- **Excerpted records**:
[Start]

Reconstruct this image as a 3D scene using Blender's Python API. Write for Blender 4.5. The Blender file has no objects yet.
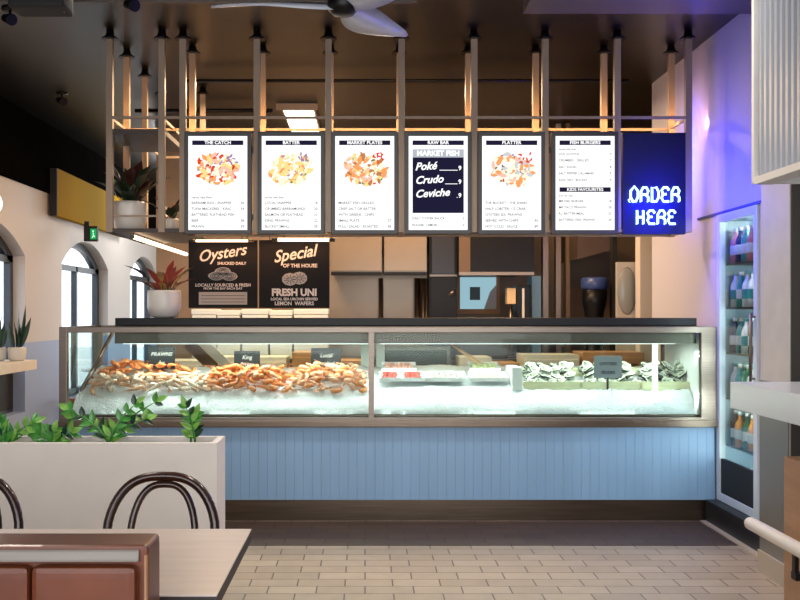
import bpy, bmesh, math, random
from mathutils import Vector, Matrix
random.seed(7)
S = bpy.context.scene
COL = S.collection
PI = math.pi
H = 1.35                      # eye height
def P(px, py, Y):             # a point of the photo at distance Y
    return Vector(((px-365)/1000*Y, Y, H+(313-py)/1000*Y))
def PX(px, Y): return (px-365)/1000*Y
def PZ(py, Y): return H+(313-py)/1000*Y

# ------------------------------------------------------------------ materials
def lin(h):
    if isinstance(h, str):
        h = h.lstrip('#'); c = [int(h[i:i+2], 16)/255 for i in (0, 2, 4)]
    else: c = h
    return tuple((v/12.92 if v <= .04045 else ((v+.055)/1.055)**2.4) for v in c) + (1,)
MATS = {}
def mat(name, col, rough=.5, metal=0, var=.0, nscale=8, bump=0, bscale=60, emit=None, estr=0, coat=0, stretch=None, spec=.5):
    if name in MATS: return MATS[name]
    m = bpy.data.materials.new(name); m.use_nodes = True
    nt = m.node_tree; b = nt.nodes['Principled BSDF']
    c = lin(col)
    b.inputs['Base Color'].default_value = c
    b.inputs['Roughness'].default_value = rough
    b.inputs['Metallic'].default_value = metal
    b.inputs['Coat Weight'].default_value = coat; b.inputs['Specular IOR Level'].default_value = spec
    if emit:
        b.inputs['Emission Color'].default_value = lin(emit); b.inputs['Emission Strength'].default_value = estr
    tc = nt.nodes.new('ShaderNodeTexCoord'); src = tc.outputs['Object']
    if stretch:
        mp = nt.nodes.new('ShaderNodeMapping'); mp.inputs['Scale'].default_value = stretch
        nt.links.new(src, mp.inputs['Vector']); src = mp.outputs['Vector']
    if var:
        n = nt.nodes.new('ShaderNodeTexNoise'); n.inputs['Scale'].default_value = nscale; n.inputs['Detail'].default_value = 5
        nt.links.new(src, n.inputs['Vector'])
        r = nt.nodes.new('ShaderNodeValToRGB')
        r.color_ramp.elements[0].position = .3; r.color_ramp.elements[1].position = .7
        r.color_ramp.elements[0].color = tuple(max(0, v*(1-var)) for v in c[:3])+(1,)
        r.color_ramp.elements[1].color = tuple(min(1, v*(1+var)) for v in c[:3])+(1,)
        nt.links.new(n.outputs['Fac'], r.inputs['Fac']); nt.links.new(r.outputs['Color'], b.inputs['Base Color'])
    if bump:
        n2 = nt.nodes.new('ShaderNodeTexNoise'); n2.inputs['Scale'].default_value = bscale; n2.inputs['Detail'].default_value = 3
        nt.links.new(src, n2.inputs['Vector'])
        bp = nt.nodes.new('ShaderNodeBump'); bp.inputs['Strength'].default_value = bump; bp.inputs['Distance'].default_value = .01
        nt.links.new(n2.outputs['Fac'], bp.inputs['Height']); nt.links.new(bp.outputs['Normal'], b.inputs['Normal'])
    MATS[name] = m
    return m
def emission(name, col, s=1.0):
    if name in MATS: return MATS[name]
    m = bpy.data.materials.new(name); m.use_nodes = True; nt = m.node_tree; nt.nodes.clear()
    o = nt.nodes.new('ShaderNodeOutputMaterial'); e = nt.nodes.new('ShaderNodeEmission')
    e.inputs['Color'].default_value = lin(col); e.inputs['Strength'].default_value = s
    nt.links.new(e.outputs[0], o.inputs[0]); MATS[name] = m; return m
def glass(name, tint='#f4faf8', refl=.06):
    if name in MATS: return MATS[name]
    m = bpy.data.materials.new(name); m.use_nodes = True; nt = m.node_tree; nt.nodes.clear()
    o = nt.nodes.new('ShaderNodeOutputMaterial'); t = nt.nodes.new('ShaderNodeBsdfTransparent'); g = nt.nodes.new('ShaderNodeBsdfGlossy')
    t.inputs['Color'].default_value = lin(tint); g.inputs['Roughness'].default_value = .02
    lw = nt.nodes.new('ShaderNodeFresnel'); lw.inputs['IOR'].default_value = 1.25
    ad = nt.nodes.new('ShaderNodeMath'); ad.operation = 'MULTIPLY'; ad.inputs[1].default_value = refl*16
    mx = nt.nodes.new('ShaderNodeMixShader')
    nt.links.new(lw.outputs[0], ad.inputs[0]); nt.links.new(ad.outputs[0], mx.inputs[0])
    nt.links.new(t.outputs[0], mx.inputs[1]); nt.links.new(g.outputs[0], mx.inputs[2]); nt.links.new(mx.outputs[0], o.inputs[0])
    MATS[name] = m; return m
def tile_mat(name, c1, c2, grout, rough, w=.237, h=.13, ms=.004):
    m = bpy.data.materials.new(name); m.use_nodes = True; nt = m.node_tree; b = nt.nodes['Principled BSDF']
    tc = nt.nodes.new('ShaderNodeTexCoord')
    br = nt.nodes.new('ShaderNodeTexBrick')
    br.inputs['Scale'].default_value = 1; br.inputs['Brick Width'].default_value = w; br.inputs['Row Height'].default_value = h
    br.inputs['Mortar Size'].default_value = ms; br.inputs['Mortar Smooth'].default_value = .2; br.offset = .42
    br.inputs['Color1'].default_value = lin(c1); br.inputs['Color2'].default_value = lin(c2); br.inputs['Mortar'].default_value = lin(grout)
    nt.links.new(tc.outputs['Object'], br.inputs['Vector'])
    n = nt.nodes.new('ShaderNodeTexNoise'); n.inputs['Scale'].default_value = 9; n.inputs['Detail'].default_value = 6
    nt.links.new(tc.outputs['Object'], n.inputs['Vector'])
    r = nt.nodes.new('ShaderNodeValToRGB'); r.color_ramp.elements[0].color = (.78, .78, .78, 1); r.color_ramp.elements[1].color = (1.1, 1.1, 1.1, 1)
    nt.links.new(n.outputs['Fac'], r.inputs['Fac'])
    mu = nt.nodes.new('ShaderNodeMix'); mu.data_type = 'RGBA'; mu.blend_type = 'MULTIPLY'; mu.inputs['Factor'].default_value = 1
    nt.links.new(br.outputs['Color'], mu.inputs[6]); nt.links.new(r.outputs['Color'], mu.inputs[7])
    nt.links.new(mu.outputs[2], b.inputs['Base Color']); b.inputs['Roughness'].default_value = rough
    bp = nt.nodes.new('ShaderNodeBump'); bp.inputs['Strength'].default_value = .5; bp.inputs['Distance'].default_value = .004; bp.invert = True
    nt.links.new(br.outputs['Fac'], bp.inputs['Height']); nt.links.new(bp.outputs['Normal'], b.inputs['Normal'])
    MATS[name] = m; return m
def zpaint(name, low, high, zsplit):            # a wall painted in two colours, split at a fixed height
    m = bpy.data.materials.new(name); m.use_nodes = True; nt = m.node_tree; b = nt.nodes['Principled BSDF']
    tc = nt.nodes.new('ShaderNodeTexCoord'); sp = nt.nodes.new('ShaderNodeSeparateXYZ'); nt.links.new(tc.outputs['Object'], sp.inputs[0])
    g = nt.nodes.new('ShaderNodeMath'); g.operation = 'GREATER_THAN'; g.inputs[1].default_value = zsplit; nt.links.new(sp.outputs['Z'], g.inputs[0])
    mx = nt.nodes.new('ShaderNodeMix'); mx.data_type = 'RGBA'; nt.links.new(g.outputs[0], mx.inputs['Factor'])
    mx.inputs[6].default_value = lin(low); mx.inputs[7].default_value = lin(high); nt.links.new(mx.outputs[2], b.inputs['Base Color'])
    b.inputs['Roughness'].default_value = .6; return m

STEEL = mat('brushed_steel', '#82776c', .36, 1, var=.12, nscale=6, stretch=(1, 1, 30))
STEELH = mat('brushed_steel_long_grain', '#786b5f', .32, 1, var=.15, nscale=5, stretch=(1, 30, 30))
WARMSTEEL = mat('satin_kitchen_steel', '#9a8b7b', .4, .8, var=.08, nscale=2)
DKSTEEL = mat('dark_steel', '#4a443f', .4, .7)
POSTM = mat('taupe_post_paint', '#94806c', .5, .1, var=.05)
BLACK = mat('black_satin', '#0b0a0a', .4, var=.2, spec=.3)
BLACKM = mat('matt_black', '#191817', .7)
BEZEL = mat('bezel_grey', '#3b3836', .4)
WHITE = mat('white_paint', '#dcd9d4', .5)
GLASS = glass('clear_glass', refl=.045)
GLASSC = glass('anti_glare_glass', refl=.02)
# ------------------------------------------------------------------ geometry helpers
class MB:
    def __init__(s): s.bm = bmesh.new()
    def _add(s, t, mi):
        for f in t.faces: f.material_index = mi
        me = bpy.data.meshes.new('t'); t.to_mesh(me); t.free(); s.bm.from_mesh(me); bpy.data.meshes.remove(me); return s
    def box(s, x0, x1, y0, y1, z0, z1, bev=0, mi=0, rot=None, seg=2):
        t = bmesh.new(); bmesh.ops.create_cube(t, size=1)
        for v in t.verts: v.co = Vector((v.co.x*(x1-x0), v.co.y*(y1-y0), v.co.z*(z1-z0)))
        if bev: bmesh.ops.bevel(t, geom=t.edges[:], offset=bev, segments=seg, affect='EDGES', profile=.7)
        M = Matrix.Translation(((x0+x1)/2, (y0+y1)/2, (z0+z1)/2))
        if rot is not None: M = M @ rot
        t.transform(M); return s._add(t, mi)
    def sweep(s, pts, r, n=8, closed=False, mi=0, cap=True, flat=1):
        pts = [Vector(p) for p in pts]; N = len(pts)
        rs = r if isinstance(r, (list, tuple)) else [r]*N
        t = bmesh.new(); rings = []; prev = None
        for i, p in enumerate(pts):
            a = pts[i-1] if (i or closed) else p; c = pts[(i+1) % N] if (i < N-1 or closed) else p
            d = (c-a).normalized()
            if prev is None:
                u = d.cross(Vector((0, 0, 1)))
                if u.length < 1e-3: u = d.cross(Vector((0, 1, 0)))
            else: u = prev-d*prev.dot(d)
            u.normalize(); w = d.cross(u).normalized(); prev = u
            rings.append([t.verts.new(p+(u*math.cos(2*PI*k/n)+w*math.sin(2*PI*k/n)*flat)*rs[i]) for k in range(n)])
        for i in range(N if closed else N-1):
            A, B = rings[i], rings[(i+1) % N]
            for k in range(n):
                try: t.faces.new((A[k], A[(k+1) % n], B[(k+1) % n], B[k]))
                except ValueError: pass
        if cap and not closed:
            t.faces.new(rings[0][::-1]); t.faces.new(rings[-1])
        bmesh.ops.recalc_face_normals(t, faces=t.faces[:])
        for f in t.faces: f.smooth = len(f.verts) == 4
        return s._add(t, mi)
    def cyl(s, a, b, r, n=12, mi=0): return s.sweep([a, b], r, n, mi=mi)
    def lathe(s, prof, c=(0, 0, 0), n=28, mi=0, sx=1, sy=1):
        t = bmesh.new(); rings = []
        for (r, z) in prof: rings.append([t.verts.new((c[0]+r*sx*math.cos(2*PI*k/n), c[1]+r*sy*math.sin(2*PI*k/n), c[2]+z)) for k in range(n)])
        for A, B in zip(rings, rings[1:]):
            for k in range(n): t.faces.new((A[k], A[(k+1) % n], B[(k+1) % n], B[k]))
        if prof[0][0] > 1e-5: t.faces.new(rings[0][::-1])
        if prof[-1][0] > 1e-5: t.faces.new(rings[-1])
        bmesh.ops.remove_doubles(t, verts=t.verts[:], dist=1e-5)
        bmesh.ops.recalc_face_normals(t, faces=t.faces[:])
        for f in t.faces: f.smooth = len(f.verts) <= 4
        return s._add(t, mi)
    def ball(s, c, r, mi=0, sc=(1, 1, 1), sub=2, rot=None):
        t = bmesh.new(); bmesh.ops.create_icosphere(t, subdivisions=sub, radius=r)
        M = Matrix.Translation(c)
        if rot is not None: M = M @ rot
        t.transform(M @ Matrix.Diagonal((*sc, 1)))
        for f in t.faces: f.smooth = True
        return s._add(t, mi)
    def prism(s, poly, ax, d0, d1, mi=0):      # polygon in the plane across axis ax, extruded from d0 to d1
        t = bmesh.new()
        def mk(p, d): return {'x': (d, p[0], p[1]), 'y': (p[0], d, p[1]), 'z': (p[0], p[1], d)}[ax]
        A = [t.verts.new(mk(p, d0)) for p in poly]; B = [t.verts.new(mk(p, d1)) for p in poly]
        t.faces.new(A); t.faces.new(B[::-1])
        for i in range(len(poly)):
            j = (i+1) % len(poly); t.faces.new((A[i], A[j], B[j], B[i]))
        bmesh.ops.recalc_face_normals(t, faces=t.faces[:]); return s._add(t, mi)
    def leaf(s, base, d, up, L, W, mi=0, bend=.25, n=6):
        d = Vector(d).normalized(); up = Vector(up); side = d.cross(up)
        if side.length < 1e-3: side = d.cross(Vector((1, 0, 0)))
        side.normalize(); nrm = side.cross(d).normalized()
        t = bmesh.new(); rows = []
        for i in range(n+1):
            u = i/n; w = W*math.sin(PI*min(1, u**.8))*.5+W*.01
            c = Vector(base)+d*L*u-nrm*bend*L*u*u
            rows.append([t.verts.new(c+side*w+nrm*w*.35), t.verts.new(c), t.verts.new(c-side*w+nrm*w*.35)])
        for A, B in zip(rows, rows[1:]):
            for k in (0, 1):
                f = t.faces.new((A[k], A[k+1], B[k+1], B[k])); f.smooth = True
        return s._add(t, mi)
    def build(s, name, mats, parent=None, loc=None):
        me = bpy.data.meshes.new(name); s.bm.to_mesh(me); s.bm.free()
        for m in (mats if isinstance(mats, (list, tuple)) else [mats]): me.materials.append(m)
        o = bpy.data.objects.new(name, me); COL.objects.link(o)
        if parent is not None: o.parent = parent; 
        if loc is not None: o.location = loc
        return o
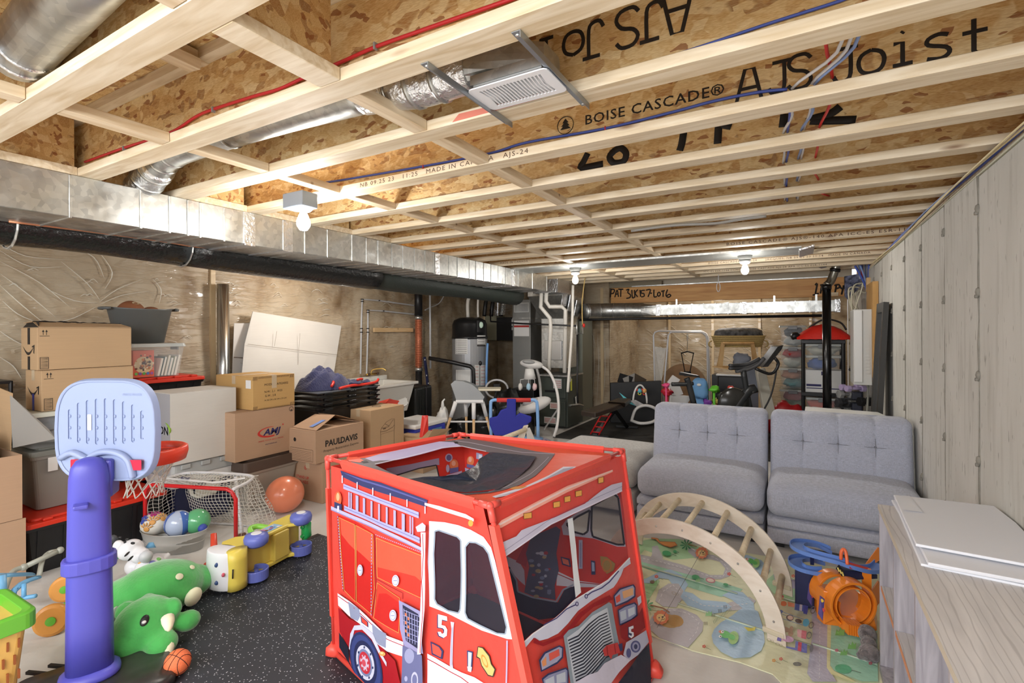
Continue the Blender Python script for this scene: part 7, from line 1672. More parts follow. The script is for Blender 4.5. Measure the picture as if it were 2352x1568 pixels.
for a,b_ in (((100,470),(1010,740)),((470,830),(1700,1220)),((1360,765),(1690,850)),((1700,1200),(2290,1390))):
    pa,pb = [gz(1440 + x / 3.986,1180 + y / 3.986) for x,y in (a,b_)]; B().tube([(pa[0],pa[1],.0135),(pb[0],pb[1],.0135)],.006,6,flat=.6).make('fold_ridge',mat('mat_fold_ridge',(196,212,190),.35),m1,smooth=True)
# ---- wooden climbing arch
WD = wood('pale_birch',(214,202,184),(230,222,208),(3,14,14),.5,False); WR_ = wood('pale_beech_rung',(216,198,166),(234,220,192),(6,30,30),.5,False)
t = thing('climbing_arch','pale wooden climbing arch with round rungs on the play mat','climbing toy',(-.6,3.0,.01))
n0 = P(1785,1478,z=.012); f0_ = P(1803,1366,z=.012)
nL = Vector((-1.08,2.98,.012));
off = f0_ - n0; off.z = 0
dirv = Vector((nL.x - n0.x,nL.y - n0.y,0)); Wd = 1.04; dirv.normalize()
def arcp(q,r,base):      # q 0..1 from the near foot over the top
    a = pi * q; return base + dirv * (Wd / 2 - (Wd / 2) * (r / 1.0) * cos(a)) + Vector((0,0,.012 + .46 * r * sin(a) - (.0)))
def rail(base,name='side_rail'):
    out,inn = [],[]
    for i in range(41):
        a = pi * i / 40; cc,ss = cos(a),sin(a)
        out.append(base + dirv * (Wd / 2 - (Wd / 2) * cc) + Vector((0,0,.445 * ss ** .9))); inn.append(base + dirv * (Wd / 2 - (Wd / 2 - .085) * cc) + Vector((0,0,.362 * max(ss,0) ** .95)))
    nr = off.normalized() * .018; rs = [[out[i],out[i] + nr,inn[i] + nr,inn[i]] for i in range(41)]
    return B().rings(rs).make(name,WD,t,bevel=.003)
bn = Vector((n0.x,n0.y,.012)) - dirv * .04; bf2 = Vector((f0_.x,f0_.y,.012)) - dirv * .04
for bb_,sg in ((bn,-1),(bf2,1)):
    o = rail(bb_)
    B().ob(bb_ + dirv * .055 + Vector((0,0,.045)) + off.normalized() * .009,(.10,.030,.028),(0,0,atan2(dirv.y,dirv.x))).make('hand_slot',mat('slot_tan',(206,196,170),.7),o,bevel=.008)
    for i in range(9):
        q = .07 + i * .1075; a = pi * q; p = bb_ + dirv * (Wd / 2 - (Wd / 2 - .043) * cos(a)) + Vector((0,0,.402 * sin(a) ** .92)) + (off.normalized() * (-.001 if sg < 0 else .019)); B().ell(p,(.006,.006,.006),n=8).make('screw_head',GALV,o)
for i in range(9):
    q = .07 + i * .1075; a = pi * q; p = bn + dirv * (Wd / 2 - (Wd / 2 - .043) * cos(a)) + Vector((0,0,.402 * sin(a) ** .92)) + off.normalized() * .0185; p2 = p + (bf2 - bn) - off.normalized() * .0190
    B().cyl(p,p2,.0165,n=14).make('rung',WR_,t,smooth=True)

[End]

Copy the records above from the first line through the line containing "def PZ(py, Y): return H+(313-py)/1000*Y", both included, and leave out any pictures.

Reconstruct this image as a 3D scene using Blender's Python API. Write for Blender 4.5. The Blender file has no objects yet.
import bpy, bmesh, math, random
from mathutils import Vector, Matrix
random.seed(7)
S = bpy.context.scene
COL = S.collection
PI = math.pi
H = 1.35                      # eye height
def P(px, py, Y):             # a point of the photo at distance Y
    return Vector(((px-365)/1000*Y, Y, H+(313-py)/1000*Y))
def PX(px, Y): return (px-365)/1000*Y
def PZ(py, Y): return H+(313-py)/1000*Y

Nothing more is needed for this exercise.